*Problem to solve*:
In your copy, reproduce the entries exactly as they are, minus the images.

==============================

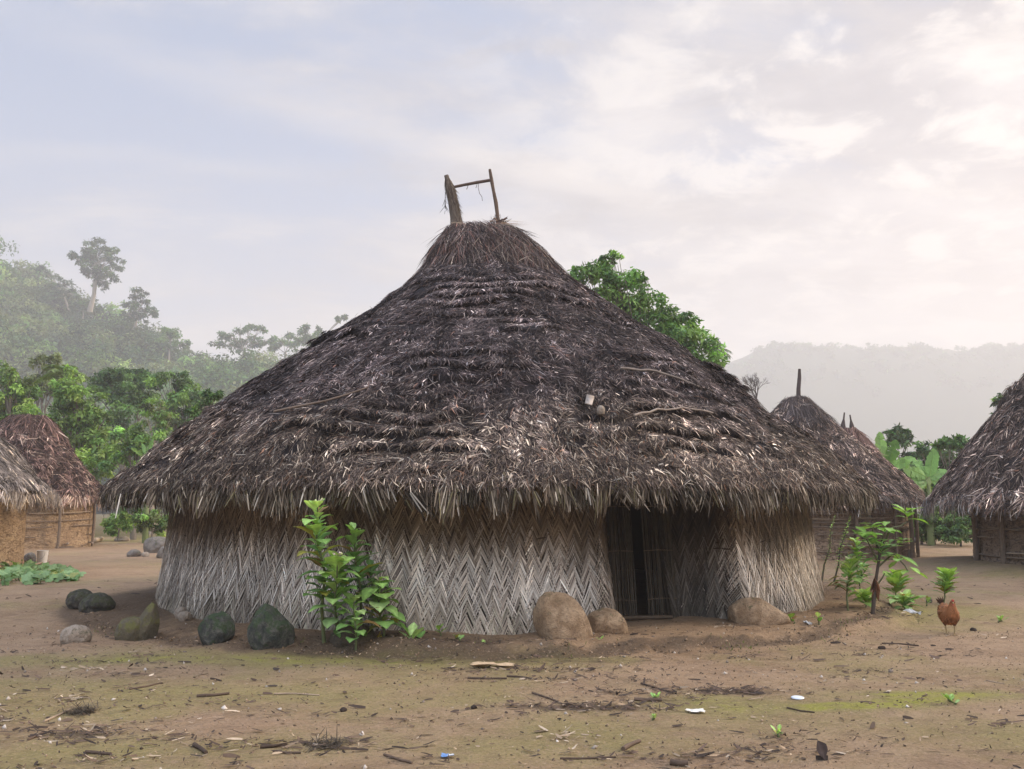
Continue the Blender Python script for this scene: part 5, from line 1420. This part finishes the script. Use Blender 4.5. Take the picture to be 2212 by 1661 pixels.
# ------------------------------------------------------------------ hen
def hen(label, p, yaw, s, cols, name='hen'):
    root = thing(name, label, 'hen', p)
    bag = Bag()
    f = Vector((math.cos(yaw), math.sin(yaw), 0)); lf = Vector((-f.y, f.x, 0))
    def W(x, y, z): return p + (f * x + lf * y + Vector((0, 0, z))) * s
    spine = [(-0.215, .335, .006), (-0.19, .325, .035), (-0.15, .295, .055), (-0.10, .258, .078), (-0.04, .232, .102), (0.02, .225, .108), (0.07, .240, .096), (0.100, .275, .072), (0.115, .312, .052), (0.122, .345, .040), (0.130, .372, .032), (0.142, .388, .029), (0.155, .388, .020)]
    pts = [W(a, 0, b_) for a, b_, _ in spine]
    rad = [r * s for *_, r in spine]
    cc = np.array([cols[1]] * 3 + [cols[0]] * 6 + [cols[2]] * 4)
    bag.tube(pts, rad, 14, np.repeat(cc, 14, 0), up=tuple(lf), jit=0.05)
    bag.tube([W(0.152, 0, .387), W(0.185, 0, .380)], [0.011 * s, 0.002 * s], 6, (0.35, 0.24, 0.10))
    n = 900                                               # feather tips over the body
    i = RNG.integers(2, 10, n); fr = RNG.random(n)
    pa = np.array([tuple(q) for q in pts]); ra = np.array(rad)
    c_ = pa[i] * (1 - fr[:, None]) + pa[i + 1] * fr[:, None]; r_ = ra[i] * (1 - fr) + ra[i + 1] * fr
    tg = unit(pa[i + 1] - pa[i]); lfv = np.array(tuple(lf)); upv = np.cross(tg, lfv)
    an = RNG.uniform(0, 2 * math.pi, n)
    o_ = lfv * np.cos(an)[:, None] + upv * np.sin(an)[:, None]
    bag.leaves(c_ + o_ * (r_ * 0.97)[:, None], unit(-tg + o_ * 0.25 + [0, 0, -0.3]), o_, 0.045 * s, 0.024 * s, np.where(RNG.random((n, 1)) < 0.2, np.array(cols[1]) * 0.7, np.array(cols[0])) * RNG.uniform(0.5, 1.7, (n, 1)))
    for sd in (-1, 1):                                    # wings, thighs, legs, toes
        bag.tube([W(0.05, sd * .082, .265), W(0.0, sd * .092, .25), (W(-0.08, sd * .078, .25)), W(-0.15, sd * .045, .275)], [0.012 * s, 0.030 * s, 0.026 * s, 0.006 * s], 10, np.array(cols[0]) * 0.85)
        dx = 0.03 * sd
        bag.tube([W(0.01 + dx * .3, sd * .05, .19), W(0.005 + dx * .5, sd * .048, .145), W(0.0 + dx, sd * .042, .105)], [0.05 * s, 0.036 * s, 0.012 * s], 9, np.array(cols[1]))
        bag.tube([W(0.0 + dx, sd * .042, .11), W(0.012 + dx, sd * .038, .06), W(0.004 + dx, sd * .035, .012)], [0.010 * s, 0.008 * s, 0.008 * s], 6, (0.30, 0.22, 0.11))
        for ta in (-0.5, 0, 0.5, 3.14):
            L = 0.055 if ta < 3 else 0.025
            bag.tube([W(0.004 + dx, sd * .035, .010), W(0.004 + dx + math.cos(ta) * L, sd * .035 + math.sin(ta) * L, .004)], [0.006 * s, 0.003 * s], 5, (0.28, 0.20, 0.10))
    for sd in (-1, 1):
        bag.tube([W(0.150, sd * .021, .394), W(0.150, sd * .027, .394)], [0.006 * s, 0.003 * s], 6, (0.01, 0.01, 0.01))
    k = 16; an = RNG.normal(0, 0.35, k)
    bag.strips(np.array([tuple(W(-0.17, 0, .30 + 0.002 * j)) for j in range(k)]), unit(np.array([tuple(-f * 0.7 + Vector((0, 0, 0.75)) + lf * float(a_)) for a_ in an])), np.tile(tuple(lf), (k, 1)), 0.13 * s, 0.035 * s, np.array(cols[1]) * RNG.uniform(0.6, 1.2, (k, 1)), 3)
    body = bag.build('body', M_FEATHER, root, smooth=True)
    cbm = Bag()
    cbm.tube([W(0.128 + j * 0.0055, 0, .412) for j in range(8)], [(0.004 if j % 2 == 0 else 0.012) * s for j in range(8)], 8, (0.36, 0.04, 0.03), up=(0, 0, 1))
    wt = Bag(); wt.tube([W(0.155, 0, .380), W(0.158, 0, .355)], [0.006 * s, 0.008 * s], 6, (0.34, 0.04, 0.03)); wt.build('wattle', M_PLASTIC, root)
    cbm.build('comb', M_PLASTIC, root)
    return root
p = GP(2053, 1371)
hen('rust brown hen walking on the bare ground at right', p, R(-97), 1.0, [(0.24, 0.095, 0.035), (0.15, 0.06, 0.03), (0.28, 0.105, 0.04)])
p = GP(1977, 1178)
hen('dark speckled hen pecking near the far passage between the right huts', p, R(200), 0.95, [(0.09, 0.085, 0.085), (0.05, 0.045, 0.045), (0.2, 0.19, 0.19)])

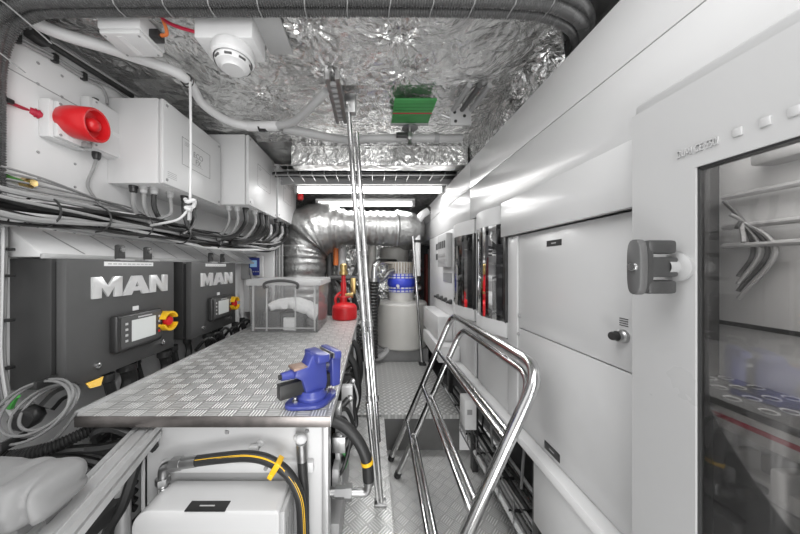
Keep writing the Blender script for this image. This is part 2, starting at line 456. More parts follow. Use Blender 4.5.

==============================

*Full response*:
Continue the Blender Python script for this scene: part 5, from line 1420. This part finishes the script. Use Blender 4.5. Take the picture to be 2212 by 1661 pixels.
# ------------------------------------------------------------------ hen
def hen(label, p, yaw, s, cols, name='hen'):
    root = thing(name, label, 'hen', p)
    bag = Bag()
    f = Vector((math.cos(yaw), math.sin(yaw), 0)); lf = Vector((-f.y, f.x, 0))
    def W(x, y, z): return p + (f * x + lf * y + Vector((0, 0, z))) * s
    spine = [(-0.215, .335, .006), (-0.19, .325, .035), (-0.15, .295, .055), (-0.10, .258, .078), (-0.04, .232, .102), (0.02, .225, .108), (0.07, .240, .096), (0.100, .275, .072), (0.115, .312, .052), (0.122, .345, .040), (0.130, .372, .032), (0.142, .388, .029), (0.155, .388, .020)]
    pts = [W(a, 0, b_) for a, b_, _ in spine]
    rad = [r * s for *_, r in spine]
    cc = np.array([cols[1]] * 3 + [cols[0]] * 6 + [cols[2]] * 4)
    bag.tube(pts, rad, 14, np.repeat(cc, 14, 0), up=tuple(lf), jit=0.05)
    bag.tube([W(0.152, 0, .387), W(0.185, 0, .380)], [0.011 * s, 0.002 * s], 6, (0.35, 0.24, 0.10))
    n = 900                                               # feather tips over the body
    i = RNG.integers(2, 10, n); fr = RNG.random(n)
    pa = np.array([tuple(q) for q in pts]); ra = np.array(rad)
    c_ = pa[i] * (1 - fr[:, None]) + pa[i + 1] * fr[:, None]; r_ = ra[i] * (1 - fr) + ra[i + 1] * fr
    tg = unit(pa[i + 1] - pa[i]); lfv = np.array(tuple(lf)); upv = np.cross(tg, lfv)
    an = RNG.uniform(0, 2 * math.pi, n)
    o_ = lfv * np.cos(an)[:, None] + upv * np.sin(an)[:, None]
    bag.leaves(c_ + o_ * (r_ * 0.97)[:, None], unit(-tg + o_ * 0.25 + [0, 0, -0.3]), o_, 0.045 * s, 0.024 * s, np.where(RNG.random((n, 1)) < 0.2, np.array(cols[1]) * 0.7, np.array(cols[0])) * RNG.uniform(0.5, 1.7, (n, 1)))
    for sd in (-1, 1):                                    # wings, thighs, legs, toes
        bag.tube([W(0.05, sd * .082, .265), W(0.0, sd * .092, .25), (W(-0.08, sd * .078, .25)), W(-0.15, sd * .045, .275)], [0.012 * s, 0.030 * s, 0.026 * s, 0.006 * s], 10, np.array(cols[0]) * 0.85)
        dx = 0.03 * sd
        bag.tube([W(0.01 + dx * .3, sd * .05, .19), W(0.005 + dx * .5, sd * .048, .145), W(0.0 + dx, sd * .042, .105)], [0.05 * s, 0.036 * s, 0.012 * s], 9, np.array(cols[1]))
        bag.tube([W(0.0 + dx, sd * .042, .11), W(0.012 + dx, sd * .038, .06), W(0.004 + dx, sd * .035, .012)], [0.010 * s, 0.008 * s, 0.008 * s], 6, (0.30, 0.22, 0.11))
        for ta in (-0.5, 0, 0.5, 3.14):
            L = 0.055 if ta < 3 else 0.025
            bag.tube([W(0.004 + dx, sd * .035, .010), W(0.004 + dx + math.cos(ta) * L, sd * .035 + math.sin(ta) * L, .004)], [0.006 * s, 0.003 * s], 5, (0.28, 0.20, 0.10))
    for sd in (-1, 1):
        bag.tube([W(0.150, sd * .021, .394), W(0.150, sd * .027, .394)], [0.006 * s, 0.003 * s], 6, (0.01, 0.01, 0.01))
    k = 16; an = RNG.normal(0, 0.35, k)
    bag.strips(np.array([tuple(W(-0.17, 0, .30 + 0.002 * j)) for j in range(k)]), unit(np.array([tuple(-f * 0.7 + Vector((0, 0, 0.75)) + lf * float(a_)) for a_ in an])), np.tile(tuple(lf), (k, 1)), 0.13 * s, 0.035 * s, np.array(cols[1]) * RNG.uniform(0.6, 1.2, (k, 1)), 3)
    body = bag.build('body', M_FEATHER, root, smooth=True)
    cbm = Bag()
    cbm.tube([W(0.128 + j * 0.0055, 0, .412) for j in range(8)], [(0.004 if j % 2 == 0 else 0.012) * s for j in range(8)], 8, (0.36, 0.04, 0.03), up=(0, 0, 1))
    wt = Bag(); wt.tube([W(0.155, 0, .380), W(0.158, 0, .355)], [0.006 * s, 0.008 * s], 6, (0.34, 0.04, 0.03)); wt.build('wattle', M_PLASTIC, root)
    cbm.build('comb', M_PLASTIC, root)
    return root
p = GP(2053, 1371)
hen('rust brown hen walking on the bare ground at right', p, R(-97), 1.0, [(0.24, 0.095, 0.035), (0.15, 0.06, 0.03), (0.28, 0.105, 0.04)])
p = GP(1977, 1178)
hen('dark speckled hen pecking near the far passage between the right huts', p, R(200), 0.95, [(0.09, 0.085, 0.085), (0.05, 0.045, 0.045), (0.2, 0.19, 0.19)])

Keep writing the Blender script for this image. This is part 2, starting at line 456. More parts follow. Use Blender 4.5.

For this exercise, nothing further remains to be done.